Goal:
Write out the listing exactly as it is given.

Given data:

-- START --

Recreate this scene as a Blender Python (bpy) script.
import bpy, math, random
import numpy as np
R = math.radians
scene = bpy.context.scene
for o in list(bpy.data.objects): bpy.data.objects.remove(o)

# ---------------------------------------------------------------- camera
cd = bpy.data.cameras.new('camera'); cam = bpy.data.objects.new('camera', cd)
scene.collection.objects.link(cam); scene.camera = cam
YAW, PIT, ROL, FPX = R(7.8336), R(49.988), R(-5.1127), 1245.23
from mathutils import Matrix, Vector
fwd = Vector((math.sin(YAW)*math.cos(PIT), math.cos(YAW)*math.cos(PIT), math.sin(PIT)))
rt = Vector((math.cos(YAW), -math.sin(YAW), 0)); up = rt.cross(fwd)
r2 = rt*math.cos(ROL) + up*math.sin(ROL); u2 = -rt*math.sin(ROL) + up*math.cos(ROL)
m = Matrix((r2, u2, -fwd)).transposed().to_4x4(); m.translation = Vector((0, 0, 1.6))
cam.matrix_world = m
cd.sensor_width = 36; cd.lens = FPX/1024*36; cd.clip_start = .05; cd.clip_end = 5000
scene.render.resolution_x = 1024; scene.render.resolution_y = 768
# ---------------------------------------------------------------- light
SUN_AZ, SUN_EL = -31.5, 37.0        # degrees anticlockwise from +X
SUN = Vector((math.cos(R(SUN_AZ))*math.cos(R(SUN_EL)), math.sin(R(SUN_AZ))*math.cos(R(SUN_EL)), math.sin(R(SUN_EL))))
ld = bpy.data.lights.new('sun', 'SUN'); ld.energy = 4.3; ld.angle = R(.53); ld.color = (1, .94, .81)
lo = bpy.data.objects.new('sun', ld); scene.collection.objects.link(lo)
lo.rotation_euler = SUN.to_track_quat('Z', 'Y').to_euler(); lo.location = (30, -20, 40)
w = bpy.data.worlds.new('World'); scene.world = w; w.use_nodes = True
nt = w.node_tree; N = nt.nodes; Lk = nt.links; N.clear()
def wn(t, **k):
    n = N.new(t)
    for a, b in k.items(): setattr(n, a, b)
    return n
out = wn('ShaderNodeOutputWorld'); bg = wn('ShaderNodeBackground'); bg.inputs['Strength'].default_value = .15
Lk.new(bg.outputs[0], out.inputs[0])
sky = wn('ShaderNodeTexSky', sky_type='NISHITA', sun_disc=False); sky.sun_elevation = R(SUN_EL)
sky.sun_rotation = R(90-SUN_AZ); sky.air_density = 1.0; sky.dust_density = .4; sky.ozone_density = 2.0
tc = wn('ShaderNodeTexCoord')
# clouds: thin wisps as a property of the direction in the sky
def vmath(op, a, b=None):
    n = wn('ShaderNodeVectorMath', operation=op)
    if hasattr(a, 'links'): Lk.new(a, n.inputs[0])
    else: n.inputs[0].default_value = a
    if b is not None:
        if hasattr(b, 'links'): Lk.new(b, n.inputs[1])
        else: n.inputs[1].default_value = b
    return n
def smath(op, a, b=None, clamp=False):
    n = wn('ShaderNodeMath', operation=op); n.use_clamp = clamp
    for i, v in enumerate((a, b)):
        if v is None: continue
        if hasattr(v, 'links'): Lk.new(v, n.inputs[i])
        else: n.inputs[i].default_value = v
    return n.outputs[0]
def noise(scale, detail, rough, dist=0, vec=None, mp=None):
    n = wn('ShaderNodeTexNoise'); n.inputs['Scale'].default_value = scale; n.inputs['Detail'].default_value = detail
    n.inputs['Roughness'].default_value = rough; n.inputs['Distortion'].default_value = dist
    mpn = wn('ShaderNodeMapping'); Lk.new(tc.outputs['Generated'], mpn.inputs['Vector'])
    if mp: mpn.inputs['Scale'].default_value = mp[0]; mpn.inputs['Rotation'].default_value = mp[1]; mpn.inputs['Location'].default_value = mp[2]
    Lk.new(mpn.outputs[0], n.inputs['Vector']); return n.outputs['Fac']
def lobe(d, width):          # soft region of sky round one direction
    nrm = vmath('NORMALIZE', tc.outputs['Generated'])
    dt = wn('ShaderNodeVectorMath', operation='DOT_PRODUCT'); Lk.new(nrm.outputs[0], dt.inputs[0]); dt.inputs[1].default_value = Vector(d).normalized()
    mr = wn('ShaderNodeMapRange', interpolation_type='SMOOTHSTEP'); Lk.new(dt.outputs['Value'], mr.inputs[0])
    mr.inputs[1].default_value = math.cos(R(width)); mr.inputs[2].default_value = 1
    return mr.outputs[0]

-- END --

Problem solution:
Recreate this scene as a Blender Python (bpy) script.
import bpy, math, random
import numpy as np
R = math.radians
scene = bpy.context.scene
for o in list(bpy.data.objects): bpy.data.objects.remove(o)

# ---------------------------------------------------------------- camera
cd = bpy.data.cameras.new('camera'); cam = bpy.data.objects.new('camera', cd)
scene.collection.objects.link(cam); scene.camera = cam
YAW, PIT, ROL, FPX = R(7.8336), R(49.988), R(-5.1127), 1245.23
from mathutils import Matrix, Vector
fwd = Vector((math.sin(YAW)*math.cos(PIT), math.cos(YAW)*math.cos(PIT), math.sin(PIT)))
rt = Vector((math.cos(YAW), -math.sin(YAW), 0)); up = rt.cross(fwd)
r2 = rt*math.cos(ROL) + up*math.sin(ROL); u2 = -rt*math.sin(ROL) + up*math.cos(ROL)
m = Matrix((r2, u2, -fwd)).transposed().to_4x4(); m.translation = Vector((0, 0, 1.6))
cam.matrix_world = m
cd.sensor_width = 36; cd.lens = FPX/1024*36; cd.clip_start = .05; cd.clip_end = 5000
scene.render.resolution_x = 1024; scene.render.resolution_y = 768
# ---------------------------------------------------------------- light
SUN_AZ, SUN_EL = -31.5, 37.0        # degrees anticlockwise from +X
SUN = Vector((math.cos(R(SUN_AZ))*math.cos(R(SUN_EL)), math.sin(R(SUN_AZ))*math.cos(R(SUN_EL)), math.sin(R(SUN_EL))))
ld = bpy.data.lights.new('sun', 'SUN'); ld.energy = 4.3; ld.angle = R(.53); ld.color = (1, .94, .81)
lo = bpy.data.objects.new('sun', ld); scene.collection.objects.link(lo)
lo.rotation_euler = SUN.to_track_quat('Z', 'Y').to_euler(); lo.location = (30, -20, 40)
w = bpy.data.worlds.new('World'); scene.world = w; w.use_nodes = True
nt = w.node_tree; N = nt.nodes; Lk = nt.links; N.clear()
def wn(t, **k):
    n = N.new(t)
    for a, b in k.items(): setattr(n, a, b)
    return n
out = wn('ShaderNodeOutputWorld'); bg = wn('ShaderNodeBackground'); bg.inputs['Strength'].default_value = .15
Lk.new(bg.outputs[0], out.inputs[0])
sky = wn('ShaderNodeTexSky', sky_type='NISHITA', sun_disc=False); sky.sun_elevation = R(SUN_EL)
sky.sun_rotation = R(90-SUN_AZ); sky.air_density = 1.0; sky.dust_density = .4; sky.ozone_density = 2.0
tc = wn('ShaderNodeTexCoord')
# clouds: thin wisps as a property of the direction in the sky
def vmath(op, a, b=None):
    n = wn('ShaderNodeVectorMath', operation=op)
    if hasattr(a, 'links'): Lk.new(a, n.inputs[0])
    else: n.inputs[0].default_value = a
    if b is not None:
        if hasattr(b, 'links'): Lk.new(b, n.inputs[1])
        else: n.inputs[1].default_value = b
    return n
def smath(op, a, b=None, clamp=False):
    n = wn('ShaderNodeMath', operation=op); n.use_clamp = clamp
    for i, v in enumerate((a, b)):
        if v is None: continue
        if hasattr(v, 'links'): Lk.new(v, n.inputs[i])
        else: n.inputs[i].default_value = v
    return n.outputs[0]
def noise(scale, detail, rough, dist=0, vec=None, mp=None):
    n = wn('ShaderNodeTexNoise'); n.inputs['Scale'].default_value = scale; n.inputs['Detail'].default_value = detail
    n.inputs['Roughness'].default_value = rough; n.inputs['Distortion'].default_value = dist
    mpn = wn('ShaderNodeMapping'); Lk.new(tc.outputs['Generated'], mpn.inputs['Vector'])
    if mp: mpn.inputs['Scale'].default_value = mp[0]; mpn.inputs['Rotation'].default_value = mp[1]; mpn.inputs['Location'].default_value = mp[2]
    Lk.new(mpn.outputs[0], n.inputs['Vector']); return n.outputs['Fac']
def lobe(d, width):          # soft region of sky round one direction
    nrm = vmath('NORMALIZE', tc.outputs['Generated'])
    dt = wn('ShaderNodeVectorMath', operation='DOT_PRODUCT'); Lk.new(nrm.outputs[0], dt.inputs[0]); dt.inputs[1].default_value = Vector(d).normalized()
    mr = wn('ShaderNodeMapRange', interpolation_type='SMOOTHSTEP'); Lk.new(dt.outputs['Value'], mr.inputs[0])
    mr.inputs[1].default_value = math.cos(R(width)); mr.inputs[2].default_value = 1
    return mr.outputs[0]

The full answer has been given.